Je dois dire que je serais curieux de connaître votre interprétation...

7 commentaires:

Anonyme a dit…

Je suis très "touché" par la dernière phrase sur le fait qu'un homme qui tient son pantalon n'est pas un fasciste. Elle définit la guerre finalement? En guerre on pense tuer un "monstre", la force adverse du pays, et plus on élimine les adversaires plus on diminue la force du pays ennemi. Il était venu tuer des "fascistes" mais c'est aussi une personne un fasciste et là il semble que ce soit juste un méchant, juste une pensée méchante. Ils sont des hommes en uniformes représentent l'idée la volonté de leur pays et au moment où quelqu'un a un geste "humain" enfin normal, c'est comme si l'uniforme tombait, et là il se rend compte de qui est au dessous. ?

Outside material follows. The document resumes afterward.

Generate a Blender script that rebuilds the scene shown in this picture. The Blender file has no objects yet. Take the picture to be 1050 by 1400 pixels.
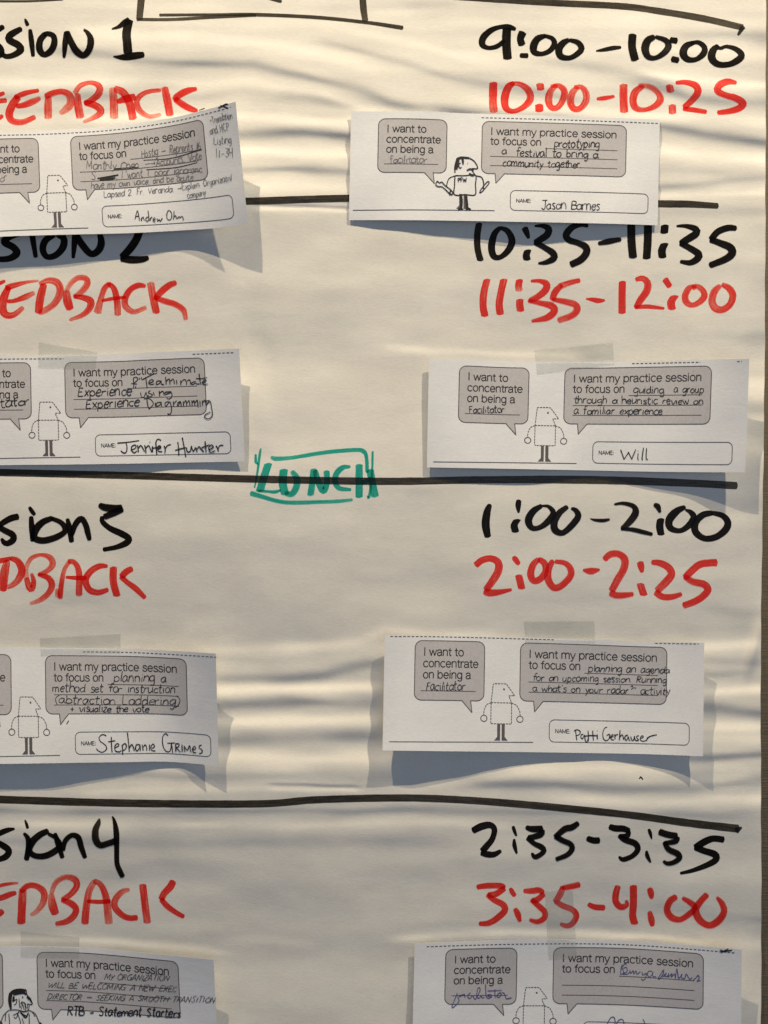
import bpy, math, random
import numpy as np

# ------------------------------------------------------------------ camera, light, exposure
S = 0.0005           # metres per photograph pixel on the wall plane
D = 0.75             # camera distance from the wall
ZC = 1.5             # height of the picture centre above the floor

scene = bpy.context.scene
cam_data = bpy.data.cameras.new("camera")
cam = bpy.data.objects.new("camera", cam_data)
scene.collection.objects.link(cam)
cam.location = (0, -D, ZC)
cam.rotation_euler = (math.radians(90), 0, 0)
cam_data.sensor_fit = 'VERTICAL'
cam_data.angle = 2 * math.atan(700 * S / D)
cam_data.clip_start = 0.01
cam_data.clip_end = 50
scene.camera = cam

world = bpy.data.worlds.new("World")
scene.world = world
world.use_nodes = True
bg = world.node_tree.nodes["Background"]
bg.inputs[0].default_value = (0.49, 0.555, 0.72, 1)
bg.inputs[1].default_value = 0.20

from mathutils import Vector
def spot(name, loc, energy, color, radius):
    ld = bpy.data.lights.new(name, 'SPOT')
    ld.energy = energy; ld.color = color; ld.shadow_soft_size = radius
    ld.spot_size = math.radians(70); ld.spot_blend = 0.6
    o = bpy.data.objects.new(name, ld)
    o.location = loc
    o.rotation_euler = (Vector((0, 0, ZC + 0.10)) - Vector(loc)).to_track_quat('-Z', 'Y').to_euler()
    scene.collection.objects.link(o)
spot("ceiling_spot_right", (0.67, -0.67, ZC + 1.50), 102, (1.0, 0.845, 0.60), 0.012)
spot("ceiling_spot_left", (-0.44, -0.67, ZC + 1.50), 85, (1.0, 0.82, 0.56), 0.012)
al = bpy.data.lights.new("window_light", 'AREA')
al.shape = 'RECTANGLE'; al.size = 1.6; al.size_y = 1.4; al.energy = 5.0; al.color = (0.66, 0.80, 1.0)
ao = bpy.data.objects.new("window_light", al)
ao.location = (0.5, -2.0, ZC - 0.1)
ao.rotation_euler = (Vector((0, 0, ZC)) - Vector(ao.location)).to_track_quat('-Z', 'Y').to_euler()
scene.collection.objects.link(ao)

scene.view_settings.view_transform = 'Standard'
scene.view_settings.look = 'None'
scene.view_settings.exposure = 0.0
scene.view_settings.gamma = 1.0
scene.render.engine = 'CYCLES'
scene.cycles.use_denoising = True
scene.cycles.transparent_max_bounces = 24

rng = np.random.default_rng(7)
random.seed(7)

# ------------------------------------------------------------------ helpers
def world_pts(px, py, h):
    """photo-plane coordinates (px, py) at height h (in px units) off the wall -> world"""
    px = np.asarray(px, float); py = np.asarray(py, float); h = np.asarray(h, float) * S
    k = 1 - h / D
    return np.stack([(px - 525) * S * k, -h, ZC + (700 - py) * S * k], -1)

def link(o, parent=None):
    scene.collection.objects.link(o)
    if parent is not None:
        o.parent = parent
    return o

def mesh_obj(name, verts, faces, mat, parent=None, uv=None, smooth=True, attrs=None):
    me = bpy.data.meshes.new(name)
    v = np.asarray(verts, np.float32).reshape(-1, 3)
    if parent is not None:
        v = v - np.array(parent.location, np.float32)
    f = np.asarray(faces, np.int32)
    me.vertices.add(len(v)); me.vertices.foreach_set("co", v.ravel())
    n, k = f.shape
    me.loops.add(n * k); me.loops.foreach_set("vertex_index", f.ravel())
    me.polygons.add(n); me.polygons.foreach_set("loop_start", np.arange(n, dtype=np.int32) * k)
    me.polygons.foreach_set("loop_total", np.full(n, k, np.int32))
    me.update(calc_edges=True)
    if smooth:
        me.polygons.foreach_set("use_smooth", np.ones(n, bool))
    if uv is not None:
        l = me.uv_layers.new(name="UVMap")
        l.data.foreach_set("uv", np.asarray(uv, np.float32)[f.ravel()].ravel())
    if attrs is not None:
        for an, av in attrs.items():
            a = me.attributes.new(an, 'FLOAT', 'POINT')
            a.data.foreach_set("value", np.asarray(av, np.float32))
    me.materials.append(mat)
    o = bpy.data.objects.new(name, me)
    return link(o, parent)

def grid_faces(nr, nc, off=0):
    i = np.arange(nr - 1)[:, None] * nc + np.arange(nc - 1)[None, :] + off
    return np.stack([i, i + nc, i + nc + 1, i + 1], -1).reshape(-1, 4)

def empty(name, px, py, h, label, cat, group=None):
    o = bpy.data.objects.new(name, None)
    o.location = tuple(world_pts(px, py, h)); o.empty_display_size = 0.02
    o['label'] = label; o['category'] = cat
    if group: o['group'] = group
    return link(o)

def pts(s):
    return [tuple(float(a) for a in p.split(',')) for p in s.split()]

def catmull(P, step):
    """resample a polyline of points (n, d) as a Catmull-Rom curve"""
    P = np.asarray(P, float)
    if len(P) == 2:
        n = max(2, int(np.hypot(*(P[1] - P[0])[:2]) / step) + 1)
        t = np.linspace(0, 1, n)[:, None]
        return P[0] * (1 - t) + P[1] * t
    Q = np.vstack([2 * P[0] - P[1], P, 2 * P[-1] - P[-2]])
    out = []
    for i in range(1, len(Q) - 2):
        a, b, c, d = Q[i - 1], Q[i], Q[i + 1], Q[i + 2]
        n = max(1, int(np.hypot(*(c - b)[:2]) / step))
        t = (np.arange(n) / n)[:, None]
        out.append(0.5 * ((2 * b) + (c - a) * t + (2 * a - 5 * b + 4 * c - d) * t ** 2 + (3 * b - a - 3 * c + d) * t ** 3))
    out.append(Q[-2][None, :])
    return np.vstack(out)

# ------------------------------------------------------------------ materials
def new_mat(name):
    m = bpy.data.materials.new(name); m.use_nodes = True
    nt = m.node_tree; nt.nodes.clear()
    out = nt.nodes.new('ShaderNodeOutputMaterial')
    return m, nt, out

def node(nt, typ, **kw):
    n = nt.nodes.new(typ)
    for k, v in kw.items():
        setattr(n, k, v)
    return n

def paper_mat(name, c1, c2, rough=0.6, grain=0.00006, sheen=0.25, transl=0.0):
    m, nt, out = new_mat(name)
    b = node(nt, 'ShaderNodeBsdfPrincipled')
    tc = node(nt, 'ShaderNodeTexCoord')
    n1 = node(nt, 'ShaderNodeTexNoise'); n1.inputs['Scale'].default_value = 26; n1.inputs['Detail'].default_value = 6
    n1.inputs['Roughness'].default_value = 0.62
    cr = node(nt, 'ShaderNodeMix', data_type='RGBA')
    cr.inputs[6].default_value = (*c1, 1); cr.inputs[7].default_value = (*c2, 1)
    mp = node(nt, 'ShaderNodeMapping'); mp.inputs['Scale'].default_value = (1, 1, 1.8)
    nt.links.new(tc.outputs['Object'], mp.inputs[0]); nt.links.new(mp.outputs[0], n1.inputs['Vector'])
    rmp = node(nt, 'ShaderNodeMapRange'); rmp.inputs[1].default_value = 0.3; rmp.inputs[2].default_value = 0.7
    nt.links.new(n1.outputs['Fac'], rmp.inputs[0]); nt.links.new(rmp.outputs[0], cr.inputs[0])
    # fine fibres
    n2 = node(nt, 'ShaderNodeTexNoise'); n2.inputs['Scale'].default_value = 900; n2.inputs['Detail'].default_value = 4
    mp2 = node(nt, 'ShaderNodeMapping'); mp2.inputs['Scale'].default_value = (0.45, 1, 1.3)
    nt.links.new(tc.outputs['Object'], mp2.inputs[0]); nt.links.new(mp2.outputs[0], n2.inputs['Vector'])
    mul = node(nt, 'ShaderNodeMix', data_type='RGBA', blend_type='MULTIPLY'); mul.inputs[0].default_value = 1.0
    r2 = node(nt, 'ShaderNodeMapRange'); r2.inputs[1].default_value = 0.3; r2.inputs[2].default_value = 0.7
    r2.inputs[3].default_value = 0.93; r2.inputs[4].default_value = 1.0
    nt.links.new(n2.outputs['Fac'], r2.inputs[0])
    nt.links.new(cr.outputs[2], mul.inputs[6]); nt.links.new(r2.outputs[0], mul.inputs[7])
    bp = node(nt, 'ShaderNodeBump'); bp.inputs['Strength'].default_value = 1.0; bp.inputs['Distance'].default_value = grain
    nt.links.new(n2.outputs['Fac'], bp.inputs['Height'])
    n3 = node(nt, 'ShaderNodeTexNoise'); n3.inputs['Scale'].default_value = 60; n3.inputs['Detail'].default_value = 5
    n3.inputs['Roughness'].default_value = 0.6; n3.inputs['Distortion'].default_value = 0.5
    mp3 = node(nt, 'ShaderNodeMapping'); mp3.inputs['Scale'].default_value = (0.5, 1, 1.2)
    nt.links.new(tc.outputs['Object'], mp3.inputs[0]); nt.links.new(mp3.outputs[0], n3.inputs['Vector'])
    bp2 = node(nt, 'ShaderNodeBump'); bp2.inputs['Strength'].default_value = 1.0; bp2.inputs['Distance'].default_value = 0.00016
    nt.links.new(n3.outputs['Fac'], bp2.inputs['Height']); nt.links.new(bp.outputs[0], bp2.inputs['Normal'])
    nt.links.new(mul.outputs[2], b.inputs['Base Color']); nt.links.new(bp2.outputs[0], b.inputs['Normal'])
    b.inputs['Roughness'].default_value = rough
    b.inputs['Specular IOR Level'].default_value = sheen
    nt.links.new(b.outputs[0], out.inputs[0])
    return m

def ink_mat(name, deep, light, dens=0.75, gloss=0.035, rough=0.35):
    """marker dye: a filter over the paper, streaked along the stroke"""
    m, nt, out = new_mat(name)
    uv = node(nt, 'ShaderNodeUVMap', uv_map='UVMap')
    mp = node(nt, 'ShaderNodeMapping'); mp.inputs['Scale'].default_value = (0.035, 5.0, 1)
    nz = node(nt, 'ShaderNodeTexNoise'); nz.inputs['Scale'].default_value = 1.0; nz.inputs['Detail'].default_value = 4
    nt.links.new(uv.outputs[0], mp.inputs[0]); nt.links.new(mp.outputs[0], nz.inputs['Vector'])
    tc = node(nt, 'ShaderNodeTexCoord')
    nf = node(nt, 'ShaderNodeTexNoise'); nf.inputs['Scale'].default_value = 700; nf.inputs['Detail'].default_value = 3
    nt.links.new(tc.outputs['Object'], nf.inputs['Vector'])
    at = node(nt, 'ShaderNodeAttribute', attribute_name='dry')
    a1 = node(nt, 'ShaderNodeMath', operation='MULTIPLY_ADD'); a1.inputs[1].default_value = 0.75; a1.inputs[2].default_value = 0.0
    nt.links.new(nz.outputs['Fac'], a1.inputs[0])
    a2 = node(nt, 'ShaderNodeMath', operation='MULTIPLY_ADD'); a2.inputs[1].default_value = 0.25
    nt.links.new(nf.outputs['Fac'], a2.inputs[0]); nt.links.new(a1.outputs[0], a2.inputs[2])
    a3 = node(nt, 'ShaderNodeMath', operation='MULTIPLY_ADD'); a3.inputs[1].default_value = 0.29
    nt.links.new(at.outputs['Fac'], a3.inputs[0]); nt.links.new(a2.outputs[0], a3.inputs[2])
    mr = node(nt, 'ShaderNodeMapRange'); mr.inputs[1].default_value = dens - 0.22; mr.inputs[2].default_value = dens + 0.10
    nt.links.new(a3.outputs[0], mr.inputs[0])
    mx = node(nt, 'ShaderNodeMix', data_type='RGBA')
    mx.inputs[6].default_value = (*deep, 1); mx.inputs[7].default_value = (*light, 1)
    nt.links.new(mr.outputs[0], mx.inputs[0])
    tr = node(nt, 'ShaderNodeBsdfTransparent'); nt.links.new(mx.outputs[2], tr.inputs[0])
    gl = node(nt, 'ShaderNodeBsdfGlossy'); gl.inputs['Roughness'].default_value = rough
    ms = node(nt, 'ShaderNodeMixShader'); ms.inputs[0].default_value = gloss
    nt.links.new(tr.outputs[0], ms.inputs[1]); nt.links.new(gl.outputs[0], ms.inputs[2])
    nt.links.new(ms.outputs[0], out.inputs[0])
    return m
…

michel terestchenko a dit…

Oui, quelque chose comme cela. Le soldat en uniforme incarne l'ennemi. C'est au fond une figure abstraite. Retrouverait-il sa réalité d'être humain, serait-ce dans sa maladresse - le pantalon qui tombe et qu'il retient - la chose devient nettement moins aisée -voire impossible dans le cas présent.

Cathy D a dit…

Cette anecdote, malgré les circonstances dramatiques m’a fait sourire et que chacun me pardonne. Le burlesque de la situation : un soldat qui court tout en retenant les deux pans de son pantalon devient un clown. Le clown est là pour amuser, distraire, faire rire. On ne tue pas quelqu’un qui vous faire rire car il vous renvoie à votre image sous un jour plus léger. Ma réaction me dérangeant, j’ai cherché à en savoir plus et j’ai donc trouvé un autre exemple cité par cette même philosophe : le soldat qui prend son bain. Rien de risible cette fois, l’évocation du bain indique la propreté. Serait-il « propre » de tuer quelqu’un nu en train de se nettoyer ? Pour certains oui car apparemment ils s’en lavent les mains. Mes interprétations sont tout à fait subjectives et sont les premières que j’ai ressenties.

Anonyme a dit…

Cette histoire est également relatée dans le livre de Jonhattan Glover "Humanity"... Il évoque à son propos (et bien d'autres, comme par ex. cette femme noire qui pdt. une manifestation anti apartheid à Durban en 1985 voit se ruer vers elle un policier, le fuyant elle perd sa chaussure, il la ramasse par réflexe, lui tend, leur regard se croisent il la laisse partir...) la notion de "breakthrough" ; dans des situations de de sauvagerie dominante, tout à coup, un retournement total. La vulnérabilité semble alors se manifester et rappeler le "bourreau" à la sienne... La fameuse présence à soi recouvrée ????
Pierre T.

michel terestchenko a dit…

Un grand merci, Cathy et Pierre, pour vos deux beaux commentaires. J'aimerai bien que vous développiez vos réflexions. On pourrait éventuellement les mettre en ligne dans un billet à part ? Ce serait formidable !

Pascal a dit…

Peut-être la nudité renvoie-t-elle à une naturalité originelle et innocente de l'homme et fait-elle quelques instants ressurgir une pitié étouffée par le contexte guerrier? Explication pas très originale au fond. Que faut-il lire de Georges Orwell? Et savez vous s'il y a une bonne biographie?

michel terestchenko a dit…

Cher Pascal,
Il faudrait lire les recueils d'articles d'Orwell. Vous trouverez les titres sur amazon (je n'ai pas vraiment le temps d'aller fouiller dans ma bibiothèque). Si vous ne trouvez pas ou hésitez, je vous les donnerai de façon plus précise.